Biz bunun bir benzerine Lübnan’da şahit oluyoruz. Fitne planları hazırlanıyor ve medya üzerinden halkın üzerine korku salınıyor. Hedeflerine ulaşıyorlar. Suriye Madaya’da gerçekle uzaktan yakından alakası olmayan görüntüleri yayınlayarak hedeflerine ulaşmadılar mı mesela? Şu an Irak’ta da mezhepçi fitne ateşini körüklemek için uğraşıyorlar.
Katiller, failler kim olursa olsun asıl katil ve fail Amerika’dır, İsrail’dir, batıdır ve onlara güvenip onların peşinden gidenlerdir. Hakikatin farkına varan birinin halkın karşısına geçip “Biz hata yaptık” demesi niçin bu kadar zor oluyor? Siz hiç herhangi bir siyasinin teröristleri destekledikleri için özür dilediklerine şahit oldunuz mu?
Buradan ilgili mercilere hatalarından dönmeleri ve bu konuda halka da gerekli açıklamayı yapmaları yönünde çağrı yapıyoruz. Bu çağrıyı daha önceden de yapmıştık.
Son olarak Samir Caca ile ilgili olarak, Caca’nın Mişel Avn’ı desteklemesi geçmişte yaptığı hataların üzerinin örtülmesi için yeterli değil.
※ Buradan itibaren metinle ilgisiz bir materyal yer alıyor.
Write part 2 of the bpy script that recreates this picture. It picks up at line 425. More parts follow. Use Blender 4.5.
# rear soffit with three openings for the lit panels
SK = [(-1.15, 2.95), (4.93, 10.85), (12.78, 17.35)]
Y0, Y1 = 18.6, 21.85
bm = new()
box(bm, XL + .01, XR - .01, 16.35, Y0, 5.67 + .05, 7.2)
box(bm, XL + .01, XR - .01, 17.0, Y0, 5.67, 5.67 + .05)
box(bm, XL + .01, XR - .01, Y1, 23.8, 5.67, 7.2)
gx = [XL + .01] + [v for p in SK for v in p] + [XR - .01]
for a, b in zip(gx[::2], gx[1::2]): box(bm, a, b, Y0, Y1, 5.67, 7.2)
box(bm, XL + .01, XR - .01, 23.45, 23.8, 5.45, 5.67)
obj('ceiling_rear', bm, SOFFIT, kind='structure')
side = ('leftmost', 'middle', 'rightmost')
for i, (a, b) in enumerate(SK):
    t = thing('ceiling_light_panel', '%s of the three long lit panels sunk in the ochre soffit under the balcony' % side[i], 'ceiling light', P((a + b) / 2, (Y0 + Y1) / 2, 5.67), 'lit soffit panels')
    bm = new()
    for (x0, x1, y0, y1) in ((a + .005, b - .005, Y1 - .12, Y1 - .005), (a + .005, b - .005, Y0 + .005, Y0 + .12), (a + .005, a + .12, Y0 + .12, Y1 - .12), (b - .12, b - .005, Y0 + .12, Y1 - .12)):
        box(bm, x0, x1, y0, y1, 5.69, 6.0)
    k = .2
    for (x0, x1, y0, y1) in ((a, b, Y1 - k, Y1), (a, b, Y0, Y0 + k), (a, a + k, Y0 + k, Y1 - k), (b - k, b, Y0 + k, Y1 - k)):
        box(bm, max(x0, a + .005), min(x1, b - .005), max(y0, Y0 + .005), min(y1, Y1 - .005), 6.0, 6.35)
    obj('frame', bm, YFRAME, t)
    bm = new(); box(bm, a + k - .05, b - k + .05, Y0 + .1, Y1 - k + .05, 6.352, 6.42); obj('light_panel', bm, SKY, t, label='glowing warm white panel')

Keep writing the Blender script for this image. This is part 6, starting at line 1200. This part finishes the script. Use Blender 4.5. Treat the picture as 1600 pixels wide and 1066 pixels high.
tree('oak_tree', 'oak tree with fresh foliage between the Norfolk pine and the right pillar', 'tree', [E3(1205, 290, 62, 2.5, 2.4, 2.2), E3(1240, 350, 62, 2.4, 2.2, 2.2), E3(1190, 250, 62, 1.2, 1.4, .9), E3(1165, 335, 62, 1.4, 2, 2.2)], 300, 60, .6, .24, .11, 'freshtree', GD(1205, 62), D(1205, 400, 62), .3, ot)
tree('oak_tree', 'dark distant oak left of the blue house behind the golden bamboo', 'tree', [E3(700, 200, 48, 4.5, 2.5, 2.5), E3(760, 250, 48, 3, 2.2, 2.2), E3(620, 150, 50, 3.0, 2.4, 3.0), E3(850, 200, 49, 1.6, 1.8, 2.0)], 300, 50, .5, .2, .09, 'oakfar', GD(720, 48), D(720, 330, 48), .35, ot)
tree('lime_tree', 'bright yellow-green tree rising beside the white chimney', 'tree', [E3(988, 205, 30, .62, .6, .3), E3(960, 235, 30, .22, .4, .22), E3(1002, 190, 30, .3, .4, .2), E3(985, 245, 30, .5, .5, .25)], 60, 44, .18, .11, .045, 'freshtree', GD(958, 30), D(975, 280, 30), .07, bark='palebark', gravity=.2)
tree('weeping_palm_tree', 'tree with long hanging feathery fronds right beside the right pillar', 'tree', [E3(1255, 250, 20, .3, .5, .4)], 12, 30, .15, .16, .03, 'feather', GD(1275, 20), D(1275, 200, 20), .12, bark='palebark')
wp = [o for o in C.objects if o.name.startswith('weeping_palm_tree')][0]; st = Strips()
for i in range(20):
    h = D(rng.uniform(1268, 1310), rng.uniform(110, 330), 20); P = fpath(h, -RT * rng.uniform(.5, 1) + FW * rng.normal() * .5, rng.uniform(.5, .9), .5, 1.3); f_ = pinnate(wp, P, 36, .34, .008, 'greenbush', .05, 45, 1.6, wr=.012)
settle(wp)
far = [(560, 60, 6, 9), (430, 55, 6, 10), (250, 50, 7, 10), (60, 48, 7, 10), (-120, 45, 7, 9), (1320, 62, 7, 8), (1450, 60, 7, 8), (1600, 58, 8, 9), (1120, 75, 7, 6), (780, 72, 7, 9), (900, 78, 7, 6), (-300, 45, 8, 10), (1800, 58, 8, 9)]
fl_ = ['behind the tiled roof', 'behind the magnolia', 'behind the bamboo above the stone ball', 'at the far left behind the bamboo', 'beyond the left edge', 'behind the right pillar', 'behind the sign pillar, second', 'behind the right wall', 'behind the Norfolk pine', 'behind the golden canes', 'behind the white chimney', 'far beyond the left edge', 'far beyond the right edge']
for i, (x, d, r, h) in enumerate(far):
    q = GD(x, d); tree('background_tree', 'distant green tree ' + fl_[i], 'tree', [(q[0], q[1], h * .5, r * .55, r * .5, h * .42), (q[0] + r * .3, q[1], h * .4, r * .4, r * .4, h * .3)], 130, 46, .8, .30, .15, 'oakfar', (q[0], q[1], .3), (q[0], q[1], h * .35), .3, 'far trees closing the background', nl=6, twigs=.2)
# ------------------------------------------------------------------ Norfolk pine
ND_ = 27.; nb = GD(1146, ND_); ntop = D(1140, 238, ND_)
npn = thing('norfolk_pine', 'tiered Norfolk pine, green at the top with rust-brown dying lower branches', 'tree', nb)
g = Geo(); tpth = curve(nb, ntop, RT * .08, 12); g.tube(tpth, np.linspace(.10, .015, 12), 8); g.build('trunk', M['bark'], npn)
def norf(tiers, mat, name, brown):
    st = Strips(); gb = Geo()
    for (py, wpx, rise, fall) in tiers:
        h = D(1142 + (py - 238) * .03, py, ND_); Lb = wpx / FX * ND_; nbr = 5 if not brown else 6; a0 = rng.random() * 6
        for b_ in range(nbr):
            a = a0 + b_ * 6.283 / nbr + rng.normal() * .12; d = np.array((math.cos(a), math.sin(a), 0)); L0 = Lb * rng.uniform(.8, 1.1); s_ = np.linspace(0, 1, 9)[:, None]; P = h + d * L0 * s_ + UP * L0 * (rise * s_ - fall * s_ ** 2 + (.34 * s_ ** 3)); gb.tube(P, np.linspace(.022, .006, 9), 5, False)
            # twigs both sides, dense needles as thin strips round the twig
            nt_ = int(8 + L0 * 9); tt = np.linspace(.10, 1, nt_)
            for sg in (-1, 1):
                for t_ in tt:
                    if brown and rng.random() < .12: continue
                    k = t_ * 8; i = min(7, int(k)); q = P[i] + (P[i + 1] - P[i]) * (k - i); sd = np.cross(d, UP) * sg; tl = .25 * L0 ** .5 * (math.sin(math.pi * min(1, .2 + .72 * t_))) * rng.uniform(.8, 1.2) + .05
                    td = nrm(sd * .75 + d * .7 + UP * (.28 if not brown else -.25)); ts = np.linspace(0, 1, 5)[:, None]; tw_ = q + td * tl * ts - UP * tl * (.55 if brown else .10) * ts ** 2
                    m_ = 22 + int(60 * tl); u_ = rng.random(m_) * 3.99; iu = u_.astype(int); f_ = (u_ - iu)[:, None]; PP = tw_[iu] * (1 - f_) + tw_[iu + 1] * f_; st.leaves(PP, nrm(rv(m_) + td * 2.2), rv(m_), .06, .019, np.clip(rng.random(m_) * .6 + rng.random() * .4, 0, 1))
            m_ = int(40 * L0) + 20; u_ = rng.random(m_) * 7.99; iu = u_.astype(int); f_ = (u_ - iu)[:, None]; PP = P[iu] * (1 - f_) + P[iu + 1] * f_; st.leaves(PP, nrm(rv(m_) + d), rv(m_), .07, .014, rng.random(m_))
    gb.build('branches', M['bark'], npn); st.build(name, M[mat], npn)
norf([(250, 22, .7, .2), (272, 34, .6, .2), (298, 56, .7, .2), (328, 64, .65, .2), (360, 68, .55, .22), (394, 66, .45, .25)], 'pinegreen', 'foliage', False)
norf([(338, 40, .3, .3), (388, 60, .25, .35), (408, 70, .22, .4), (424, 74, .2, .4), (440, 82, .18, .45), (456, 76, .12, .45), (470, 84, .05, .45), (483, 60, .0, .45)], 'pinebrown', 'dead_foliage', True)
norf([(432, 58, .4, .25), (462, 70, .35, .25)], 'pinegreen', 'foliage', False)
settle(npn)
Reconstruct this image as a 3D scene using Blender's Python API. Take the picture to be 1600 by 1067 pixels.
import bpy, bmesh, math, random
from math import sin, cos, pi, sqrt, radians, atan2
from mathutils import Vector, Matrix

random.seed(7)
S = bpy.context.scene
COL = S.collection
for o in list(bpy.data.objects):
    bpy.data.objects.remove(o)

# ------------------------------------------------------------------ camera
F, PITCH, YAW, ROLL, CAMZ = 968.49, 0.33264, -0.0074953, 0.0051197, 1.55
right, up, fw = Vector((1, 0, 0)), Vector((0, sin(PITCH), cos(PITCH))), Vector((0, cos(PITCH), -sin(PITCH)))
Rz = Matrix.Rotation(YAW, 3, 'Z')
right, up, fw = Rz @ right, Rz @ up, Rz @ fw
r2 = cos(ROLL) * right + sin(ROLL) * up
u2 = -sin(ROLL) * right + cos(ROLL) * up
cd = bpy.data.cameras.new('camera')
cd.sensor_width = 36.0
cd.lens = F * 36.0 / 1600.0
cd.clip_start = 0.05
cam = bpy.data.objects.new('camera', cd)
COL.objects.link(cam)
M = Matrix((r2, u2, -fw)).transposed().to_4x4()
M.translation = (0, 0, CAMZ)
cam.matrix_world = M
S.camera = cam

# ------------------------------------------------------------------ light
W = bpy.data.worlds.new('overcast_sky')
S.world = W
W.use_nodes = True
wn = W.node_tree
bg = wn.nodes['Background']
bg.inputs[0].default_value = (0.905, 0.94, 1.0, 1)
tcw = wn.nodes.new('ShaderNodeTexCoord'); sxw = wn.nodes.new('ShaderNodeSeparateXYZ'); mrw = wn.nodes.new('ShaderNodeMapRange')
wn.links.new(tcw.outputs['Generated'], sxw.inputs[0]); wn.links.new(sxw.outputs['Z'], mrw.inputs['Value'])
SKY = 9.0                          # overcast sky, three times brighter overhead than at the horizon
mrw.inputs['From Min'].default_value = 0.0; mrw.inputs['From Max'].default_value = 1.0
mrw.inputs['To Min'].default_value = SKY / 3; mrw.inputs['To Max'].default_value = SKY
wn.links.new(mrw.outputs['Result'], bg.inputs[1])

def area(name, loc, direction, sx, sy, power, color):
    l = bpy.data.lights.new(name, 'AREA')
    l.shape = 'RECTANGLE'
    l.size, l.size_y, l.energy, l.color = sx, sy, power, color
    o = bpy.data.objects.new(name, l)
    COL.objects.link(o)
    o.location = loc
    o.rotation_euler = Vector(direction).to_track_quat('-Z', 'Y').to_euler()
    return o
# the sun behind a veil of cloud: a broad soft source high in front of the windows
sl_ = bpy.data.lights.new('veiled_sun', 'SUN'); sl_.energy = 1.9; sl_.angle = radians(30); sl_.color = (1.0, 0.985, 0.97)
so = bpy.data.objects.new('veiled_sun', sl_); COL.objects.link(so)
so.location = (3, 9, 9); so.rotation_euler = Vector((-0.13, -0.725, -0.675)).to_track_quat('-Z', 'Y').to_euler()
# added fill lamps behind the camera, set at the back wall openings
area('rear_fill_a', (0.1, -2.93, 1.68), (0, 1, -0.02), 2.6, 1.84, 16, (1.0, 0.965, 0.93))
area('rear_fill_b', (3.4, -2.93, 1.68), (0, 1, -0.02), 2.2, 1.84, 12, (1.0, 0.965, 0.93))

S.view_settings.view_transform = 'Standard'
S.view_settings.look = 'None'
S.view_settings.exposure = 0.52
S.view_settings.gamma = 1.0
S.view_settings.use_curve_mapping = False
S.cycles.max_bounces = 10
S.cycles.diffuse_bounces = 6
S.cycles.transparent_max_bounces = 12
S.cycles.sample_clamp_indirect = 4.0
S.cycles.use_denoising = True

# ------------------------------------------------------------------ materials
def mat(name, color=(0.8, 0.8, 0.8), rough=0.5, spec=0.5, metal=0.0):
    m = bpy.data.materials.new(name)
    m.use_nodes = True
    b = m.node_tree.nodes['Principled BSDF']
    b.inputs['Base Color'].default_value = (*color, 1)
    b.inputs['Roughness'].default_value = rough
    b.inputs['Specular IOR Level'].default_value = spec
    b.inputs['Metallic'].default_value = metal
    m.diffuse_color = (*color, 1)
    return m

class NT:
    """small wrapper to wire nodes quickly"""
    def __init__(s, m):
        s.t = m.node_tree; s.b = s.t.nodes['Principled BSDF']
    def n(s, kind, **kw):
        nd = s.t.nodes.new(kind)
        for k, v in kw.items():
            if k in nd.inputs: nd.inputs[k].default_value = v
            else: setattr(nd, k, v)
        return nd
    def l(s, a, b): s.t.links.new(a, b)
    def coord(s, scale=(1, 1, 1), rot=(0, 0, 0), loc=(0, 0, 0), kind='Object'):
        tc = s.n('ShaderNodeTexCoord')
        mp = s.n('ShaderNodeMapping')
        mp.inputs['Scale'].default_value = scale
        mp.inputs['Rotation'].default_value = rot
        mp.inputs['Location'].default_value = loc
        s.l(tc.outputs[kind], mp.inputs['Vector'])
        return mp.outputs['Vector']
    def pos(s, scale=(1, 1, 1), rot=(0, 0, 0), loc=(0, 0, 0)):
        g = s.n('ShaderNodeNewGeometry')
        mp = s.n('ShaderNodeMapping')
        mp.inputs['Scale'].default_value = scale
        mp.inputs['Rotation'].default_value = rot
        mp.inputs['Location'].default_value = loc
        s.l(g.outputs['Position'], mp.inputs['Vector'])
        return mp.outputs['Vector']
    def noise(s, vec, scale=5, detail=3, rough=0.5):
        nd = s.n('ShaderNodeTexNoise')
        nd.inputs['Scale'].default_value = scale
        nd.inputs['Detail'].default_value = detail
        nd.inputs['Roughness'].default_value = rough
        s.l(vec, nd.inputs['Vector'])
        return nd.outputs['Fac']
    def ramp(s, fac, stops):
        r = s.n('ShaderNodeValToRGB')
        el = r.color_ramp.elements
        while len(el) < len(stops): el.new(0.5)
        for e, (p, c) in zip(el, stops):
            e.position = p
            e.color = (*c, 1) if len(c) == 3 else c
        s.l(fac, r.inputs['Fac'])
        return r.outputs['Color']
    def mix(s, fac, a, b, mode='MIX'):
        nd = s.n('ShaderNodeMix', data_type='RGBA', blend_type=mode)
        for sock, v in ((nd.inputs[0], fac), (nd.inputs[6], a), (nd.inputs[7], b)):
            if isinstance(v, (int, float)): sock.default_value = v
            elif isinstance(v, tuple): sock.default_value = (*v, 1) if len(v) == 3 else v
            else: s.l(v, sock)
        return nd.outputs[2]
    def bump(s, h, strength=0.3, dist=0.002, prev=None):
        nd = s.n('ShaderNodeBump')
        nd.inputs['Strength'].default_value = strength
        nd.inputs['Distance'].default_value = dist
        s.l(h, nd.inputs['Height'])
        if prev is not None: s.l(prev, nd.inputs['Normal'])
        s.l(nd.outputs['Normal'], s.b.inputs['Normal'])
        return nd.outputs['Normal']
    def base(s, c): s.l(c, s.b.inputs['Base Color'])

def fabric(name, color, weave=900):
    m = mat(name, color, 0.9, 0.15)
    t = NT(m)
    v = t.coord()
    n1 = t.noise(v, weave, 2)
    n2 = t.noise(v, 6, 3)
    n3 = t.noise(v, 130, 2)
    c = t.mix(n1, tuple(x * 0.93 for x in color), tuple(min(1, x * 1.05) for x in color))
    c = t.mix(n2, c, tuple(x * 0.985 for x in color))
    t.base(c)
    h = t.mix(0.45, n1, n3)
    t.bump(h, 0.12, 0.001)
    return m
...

Çünkü o da zamanında yaptığı hataların hata olduğunu kabul edip bu hususta bir özür beyanında bulunmadı. Bu yüzden attığı bu adım da bizi şüpheye düşürüyor.
İçinde bulunduğumuz mevcut süreç bizi daha başka bir fitnenin orta yerine sürüklüyor. Biz fitneyi harekete geçirenlerin, bu fitneden istifade edecek olanların kimler olduğunun farkındayız. Ancak birileri hala farkında değil.”